INSTRUCTION: Below is a listing; reproduce each line of it exactly.

--- begin SOURCE MATERIAL ---

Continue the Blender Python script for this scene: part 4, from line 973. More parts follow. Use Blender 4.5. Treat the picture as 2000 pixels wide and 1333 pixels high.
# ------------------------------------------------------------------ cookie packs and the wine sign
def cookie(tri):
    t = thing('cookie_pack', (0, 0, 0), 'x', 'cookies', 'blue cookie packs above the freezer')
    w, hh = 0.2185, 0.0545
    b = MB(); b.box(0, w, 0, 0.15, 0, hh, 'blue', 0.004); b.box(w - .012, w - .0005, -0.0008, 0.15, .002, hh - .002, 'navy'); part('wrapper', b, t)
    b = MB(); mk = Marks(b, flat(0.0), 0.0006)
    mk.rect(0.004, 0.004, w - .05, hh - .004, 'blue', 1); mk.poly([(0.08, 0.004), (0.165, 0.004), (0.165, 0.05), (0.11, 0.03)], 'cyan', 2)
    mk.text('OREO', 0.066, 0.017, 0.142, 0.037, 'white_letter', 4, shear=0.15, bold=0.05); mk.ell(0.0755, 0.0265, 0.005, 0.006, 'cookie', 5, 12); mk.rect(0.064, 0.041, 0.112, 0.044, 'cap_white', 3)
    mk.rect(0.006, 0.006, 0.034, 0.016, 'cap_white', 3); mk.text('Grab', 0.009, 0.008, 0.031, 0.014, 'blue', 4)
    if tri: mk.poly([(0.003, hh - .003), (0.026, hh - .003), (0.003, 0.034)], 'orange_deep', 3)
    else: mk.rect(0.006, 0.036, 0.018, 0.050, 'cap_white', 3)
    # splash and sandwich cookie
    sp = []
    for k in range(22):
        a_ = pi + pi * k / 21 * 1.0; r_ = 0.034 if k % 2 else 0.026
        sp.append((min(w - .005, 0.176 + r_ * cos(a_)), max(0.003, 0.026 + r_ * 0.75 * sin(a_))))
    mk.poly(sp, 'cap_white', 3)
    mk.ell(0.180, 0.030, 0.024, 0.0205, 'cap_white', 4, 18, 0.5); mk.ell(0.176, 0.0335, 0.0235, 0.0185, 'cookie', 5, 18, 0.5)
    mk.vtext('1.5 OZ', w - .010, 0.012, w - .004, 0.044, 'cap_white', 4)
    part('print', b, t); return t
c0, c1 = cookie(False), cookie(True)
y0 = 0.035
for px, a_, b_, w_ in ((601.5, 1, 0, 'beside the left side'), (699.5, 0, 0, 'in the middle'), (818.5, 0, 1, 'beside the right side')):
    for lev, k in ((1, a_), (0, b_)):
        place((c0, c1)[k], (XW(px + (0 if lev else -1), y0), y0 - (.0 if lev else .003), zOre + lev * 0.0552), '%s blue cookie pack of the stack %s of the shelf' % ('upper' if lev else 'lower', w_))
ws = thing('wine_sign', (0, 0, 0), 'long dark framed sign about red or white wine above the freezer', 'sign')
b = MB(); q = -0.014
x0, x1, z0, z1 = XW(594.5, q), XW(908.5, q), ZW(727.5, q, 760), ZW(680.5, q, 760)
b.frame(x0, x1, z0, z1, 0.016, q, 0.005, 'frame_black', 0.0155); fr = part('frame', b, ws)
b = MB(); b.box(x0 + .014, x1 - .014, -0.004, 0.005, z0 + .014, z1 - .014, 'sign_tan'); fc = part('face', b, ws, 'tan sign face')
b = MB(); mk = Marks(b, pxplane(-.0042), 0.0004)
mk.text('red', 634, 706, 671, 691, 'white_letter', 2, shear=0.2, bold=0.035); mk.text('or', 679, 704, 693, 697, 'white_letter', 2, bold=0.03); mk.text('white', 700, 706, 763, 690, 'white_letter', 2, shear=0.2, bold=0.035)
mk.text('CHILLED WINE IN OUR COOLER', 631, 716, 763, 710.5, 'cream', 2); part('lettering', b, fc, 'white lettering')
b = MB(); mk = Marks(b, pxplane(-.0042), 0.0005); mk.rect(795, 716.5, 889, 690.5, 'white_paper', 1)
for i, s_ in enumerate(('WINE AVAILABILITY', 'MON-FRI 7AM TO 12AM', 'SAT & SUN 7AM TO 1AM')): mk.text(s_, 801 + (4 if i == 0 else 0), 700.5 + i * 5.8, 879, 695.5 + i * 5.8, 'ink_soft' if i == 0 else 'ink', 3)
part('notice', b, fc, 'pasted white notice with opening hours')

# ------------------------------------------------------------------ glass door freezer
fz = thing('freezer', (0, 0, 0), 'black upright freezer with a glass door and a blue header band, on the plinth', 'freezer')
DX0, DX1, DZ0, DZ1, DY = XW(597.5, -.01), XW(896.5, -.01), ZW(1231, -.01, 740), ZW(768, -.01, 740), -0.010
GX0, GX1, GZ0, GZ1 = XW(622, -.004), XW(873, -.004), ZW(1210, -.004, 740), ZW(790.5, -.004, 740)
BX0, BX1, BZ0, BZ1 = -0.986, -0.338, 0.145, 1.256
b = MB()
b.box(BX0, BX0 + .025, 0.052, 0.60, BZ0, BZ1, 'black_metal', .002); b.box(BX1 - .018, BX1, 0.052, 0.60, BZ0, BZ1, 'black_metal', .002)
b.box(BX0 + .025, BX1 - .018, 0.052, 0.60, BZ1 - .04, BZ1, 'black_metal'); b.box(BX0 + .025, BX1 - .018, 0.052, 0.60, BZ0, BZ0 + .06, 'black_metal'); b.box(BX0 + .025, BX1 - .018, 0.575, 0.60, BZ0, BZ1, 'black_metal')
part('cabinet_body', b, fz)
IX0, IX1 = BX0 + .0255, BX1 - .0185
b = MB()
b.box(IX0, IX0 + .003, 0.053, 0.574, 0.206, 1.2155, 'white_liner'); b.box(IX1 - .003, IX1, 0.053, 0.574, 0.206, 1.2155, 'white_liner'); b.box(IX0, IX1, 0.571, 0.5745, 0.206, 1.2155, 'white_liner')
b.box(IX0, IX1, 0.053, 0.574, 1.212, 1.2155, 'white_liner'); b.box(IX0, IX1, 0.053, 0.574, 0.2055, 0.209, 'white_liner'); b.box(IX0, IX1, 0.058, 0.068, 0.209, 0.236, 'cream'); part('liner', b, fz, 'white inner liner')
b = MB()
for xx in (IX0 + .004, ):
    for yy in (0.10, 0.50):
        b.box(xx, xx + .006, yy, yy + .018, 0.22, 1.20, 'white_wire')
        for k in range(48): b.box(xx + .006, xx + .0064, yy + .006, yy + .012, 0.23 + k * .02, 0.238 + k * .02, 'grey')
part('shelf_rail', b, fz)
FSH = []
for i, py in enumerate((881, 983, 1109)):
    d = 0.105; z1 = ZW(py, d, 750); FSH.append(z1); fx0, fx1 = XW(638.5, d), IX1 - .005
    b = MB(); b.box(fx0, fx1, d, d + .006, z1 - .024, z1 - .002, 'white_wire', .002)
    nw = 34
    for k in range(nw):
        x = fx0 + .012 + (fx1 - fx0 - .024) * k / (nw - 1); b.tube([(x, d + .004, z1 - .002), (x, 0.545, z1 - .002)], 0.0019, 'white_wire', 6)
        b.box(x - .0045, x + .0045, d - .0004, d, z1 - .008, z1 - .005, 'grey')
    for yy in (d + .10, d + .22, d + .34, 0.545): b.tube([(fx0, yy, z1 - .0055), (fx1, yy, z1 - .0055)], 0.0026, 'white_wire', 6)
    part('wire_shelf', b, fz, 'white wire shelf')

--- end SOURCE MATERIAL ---

THE REPLY:
Continue the Blender Python script for this scene: part 4, from line 973. More parts follow. Use Blender 4.5. Treat the picture as 2000 pixels wide and 1333 pixels high.
# ------------------------------------------------------------------ cookie packs and the wine sign
def cookie(tri):
    t = thing('cookie_pack', (0, 0, 0), 'x', 'cookies', 'blue cookie packs above the freezer')
    w, hh = 0.2185, 0.0545
    b = MB(); b.box(0, w, 0, 0.15, 0, hh, 'blue', 0.004); b.box(w - .012, w - .0005, -0.0008, 0.15, .002, hh - .002, 'navy'); part('wrapper', b, t)
    b = MB(); mk = Marks(b, flat(0.0), 0.0006)
    mk.rect(0.004, 0.004, w - .05, hh - .004, 'blue', 1); mk.poly([(0.08, 0.004), (0.165, 0.004), (0.165, 0.05), (0.11, 0.03)], 'cyan', 2)
    mk.text('OREO', 0.066, 0.017, 0.142, 0.037, 'white_letter', 4, shear=0.15, bold=0.05); mk.ell(0.0755, 0.0265, 0.005, 0.006, 'cookie', 5, 12); mk.rect(0.064, 0.041, 0.112, 0.044, 'cap_white', 3)
    mk.rect(0.006, 0.006, 0.034, 0.016, 'cap_white', 3); mk.text('Grab', 0.009, 0.008, 0.031, 0.014, 'blue', 4)
    if tri: mk.poly([(0.003, hh - .003), (0.026, hh - .003), (0.003, 0.034)], 'orange_deep', 3)
    else: mk.rect(0.006, 0.036, 0.018, 0.050, 'cap_white', 3)
    # splash and sandwich cookie
    sp = []
    for k in range(22):
        a_ = pi + pi * k / 21 * 1.0; r_ = 0.034 if k % 2 else 0.026
        sp.append((min(w - .005, 0.176 + r_ * cos(a_)), max(0.003, 0.026 + r_ * 0.75 * sin(a_))))
    mk.poly(sp, 'cap_white', 3)
    mk.ell(0.180, 0.030, 0.024, 0.0205, 'cap_white', 4, 18, 0.5); mk.ell(0.176, 0.0335, 0.0235, 0.0185, 'cookie', 5, 18, 0.5)
    mk.vtext('1.5 OZ', w - .010, 0.012, w - .004, 0.044, 'cap_white', 4)
    part('print', b, t); return t
c0, c1 = cookie(False), cookie(True)
y0 = 0.035
for px, a_, b_, w_ in ((601.5, 1, 0, 'beside the left side'), (699.5, 0, 0, 'in the middle'), (818.5, 0, 1, 'beside the right side')):
    for lev, k in ((1, a_), (0, b_)):
        place((c0, c1)[k], (XW(px + (0 if lev else -1), y0), y0 - (.0 if lev else .003), zOre + lev * 0.0552), '%s blue cookie pack of the stack %s of the shelf' % ('upper' if lev else 'lower', w_))
ws = thing('wine_sign', (0, 0, 0), 'long dark framed sign about red or white wine above the freezer', 'sign')
b = MB(); q = -0.014
x0, x1, z0, z1 = XW(594.5, q), XW(908.5, q), ZW(727.5, q, 760), ZW(680.5, q, 760)
b.frame(x0, x1, z0, z1, 0.016, q, 0.005, 'frame_black', 0.0155); fr = part('frame', b, ws)
b = MB(); b.box(x0 + .014, x1 - .014, -0.004, 0.005, z0 + .014, z1 - .014, 'sign_tan'); fc = part('face', b, ws, 'tan sign face')
b = MB(); mk = Marks(b, pxplane(-.0042), 0.0004)
mk.text('red', 634, 706, 671, 691, 'white_letter', 2, shear=0.2, bold=0.035); mk.text('or', 679, 704, 693, 697, 'white_letter', 2, bold=0.03); mk.text('white', 700, 706, 763, 690, 'white_letter', 2, shear=0.2, bold=0.035)
mk.text('CHILLED WINE IN OUR COOLER', 631, 716, 763, 710.5, 'cream', 2); part('lettering', b, fc, 'white lettering')
b = MB(); mk = Marks(b, pxplane(-.0042), 0.0005); mk.rect(795, 716.5, 889, 690.5, 'white_paper', 1)
for i, s_ in enumerate(('WINE AVAILABILITY', 'MON-FRI 7AM TO 12AM', 'SAT & SUN 7AM TO 1AM')): mk.text(s_, 801 + (4 if i == 0 else 0), 700.5 + i * 5.8, 879, 695.5 + i * 5.8, 'ink_soft' if i == 0 else 'ink', 3)
part('notice', b, fc, 'pasted white notice with opening hours')

# ------------------------------------------------------------------ glass door freezer
fz = thing('freezer', (0, 0, 0), 'black upright freezer with a glass door and a blue header band, on the plinth', 'freezer')
DX0, DX1, DZ0, DZ1, DY = XW(597.5, -.01), XW(896.5, -.01), ZW(1231, -.01, 740), ZW(768, -.01, 740), -0.010
GX0, GX1, GZ0, GZ1 = XW(622, -.004), XW(873, -.004), ZW(1210, -.004, 740), ZW(790.5, -.004, 740)
BX0, BX1, BZ0, BZ1 = -0.986, -0.338, 0.145, 1.256
b = MB()
b.box(BX0, BX0 + .025, 0.052, 0.60, BZ0, BZ1, 'black_metal', .002); b.box(BX1 - .018, BX1, 0.052, 0.60, BZ0, BZ1, 'black_metal', .002)
b.box(BX0 + .025, BX1 - .018, 0.052, 0.60, BZ1 - .04, BZ1, 'black_metal'); b.box(BX0 + .025, BX1 - .018, 0.052, 0.60, BZ0, BZ0 + .06, 'black_metal'); b.box(BX0 + .025, BX1 - .018, 0.575, 0.60, BZ0, BZ1, 'black_metal')
part('cabinet_body', b, fz)
IX0, IX1 = BX0 + .0255, BX1 - .0185
b = MB()
b.box(IX0, IX0 + .003, 0.053, 0.574, 0.206, 1.2155, 'white_liner'); b.box(IX1 - .003, IX1, 0.053, 0.574, 0.206, 1.2155, 'white_liner'); b.box(IX0, IX1, 0.571, 0.5745, 0.206, 1.2155, 'white_liner')
b.box(IX0, IX1, 0.053, 0.574, 1.212, 1.2155, 'white_liner'); b.box(IX0, IX1, 0.053, 0.574, 0.2055, 0.209, 'white_liner'); b.box(IX0, IX1, 0.058, 0.068, 0.209, 0.236, 'cream'); part('liner', b, fz, 'white inner liner')
b = MB()
for xx in (IX0 + .004, ):
    for yy in (0.10, 0.50):
        b.box(xx, xx + .006, yy, yy + .018, 0.22, 1.20, 'white_wire')
        for k in range(48): b.box(xx + .006, xx + .0064, yy + .006, yy + .012, 0.23 + k * .02, 0.238 + k * .02, 'grey')
part('shelf_rail', b, fz)
FSH = []
for i, py in enumerate((881, 983, 1109)):
    d = 0.105; z1 = ZW(py, d, 750); FSH.append(z1); fx0, fx1 = XW(638.5, d), IX1 - .005
    b = MB(); b.box(fx0, fx1, d, d + .006, z1 - .024, z1 - .002, 'white_wire', .002)
    nw = 34
    for k in range(nw):
        x = fx0 + .012 + (fx1 - fx0 - .024) * k / (nw - 1); b.tube([(x, d + .004, z1 - .002), (x, 0.545, z1 - .002)], 0.0019, 'white_wire', 6)
        b.box(x - .0045, x + .0045, d - .0004, d, z1 - .008, z1 - .005, 'grey')
    for yy in (d + .10, d + .22, d + .34, 0.545): b.tube([(fx0, yy, z1 - .0055), (fx1, yy, z1 - .0055)], 0.0026, 'white_wire', 6)
    part('wire_shelf', b, fz, 'white wire shelf')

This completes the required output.